5825. — À M. LE COMTE D’ARGENTAL.
20 novembre.

Vous êtes les anges des Corneille, comme vous êtes les miens : ainsi je compte que Mme Dupuits n’est pas trop téméraire en suppliant M. d’Argental de vouloir bien faire rendre le paquet ci-joint à M. Corneille. Le marquis[1] est arrivé, et il a bien promis d’envoyer les feuilles qu’on demande ; et je ne doute pas que le prince[2] et le marquis n’ordonnent à leurs principaux officiers de faire les recherches nécessaires dans leur chancellerie ; moyennant quoi l’héritière du nom de Corneille peut se flatter de recevoir dans quelques mois un paquet scellé du grand sceau.

Mes anges m’avaient tenu le cas secret sur les Lettres secrètes[3] ; je ne les ai point lues. C’est un nommé Robinet, qui est allé exprès à Amsterdam. Je ne crois pas que son entreprise lui paye son voyage. Il prétend aussi faire imprimer ma correspondance avec le roi de Prusse ; en ce cas, il publiera de bien mauvais vers. Vous croyez bien que j’entends les miens, car ceux d’un roi sont toujours bons.

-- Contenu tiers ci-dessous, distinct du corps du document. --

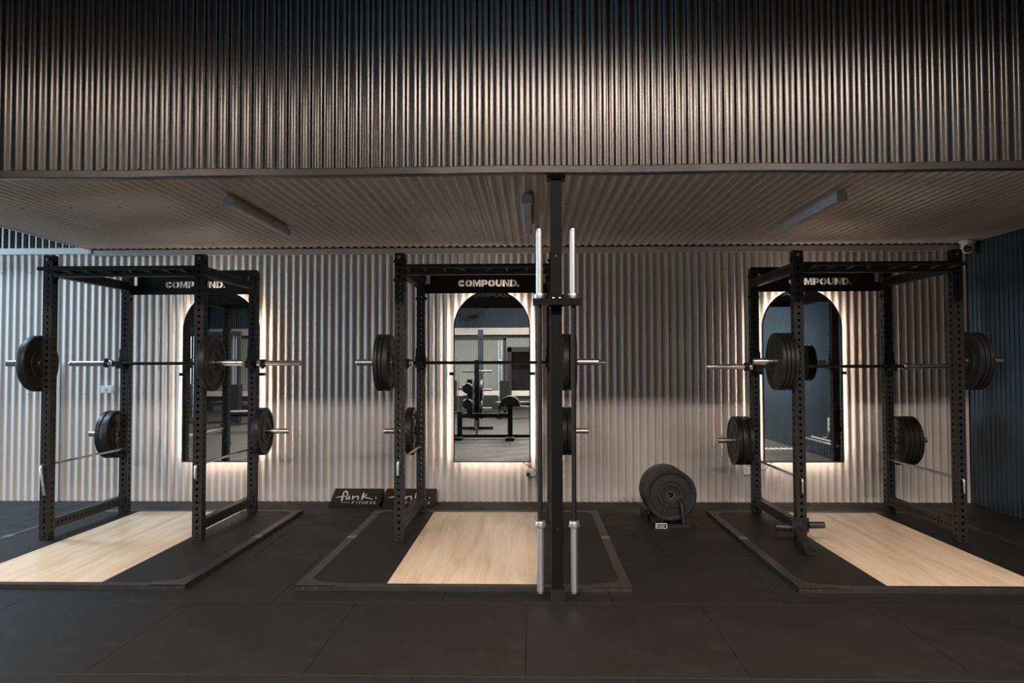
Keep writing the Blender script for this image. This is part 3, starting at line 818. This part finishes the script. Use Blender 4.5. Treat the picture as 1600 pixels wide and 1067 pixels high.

Il me paraît que je ressemble assez à un homme dont le bien est à l’encan. On vend tous mes effets, comme si j’étais décédé insolvable ; et on fourre dans l’inventaire bien des choses qui ne m’appartiennent pas ; mais, comme je suis mort, ce n’est pas la peine de me plaindre.

Dieu bénisse les vivants, et qu’il accorde à mes anges la vie sempiternelle le plus tard qu’il pourra !

  1. Surnom donné à Gabriel Cramer.
  2. Philibert, Cramer.
  3. Voyez tome XXV, page 579, et XXVI, 135.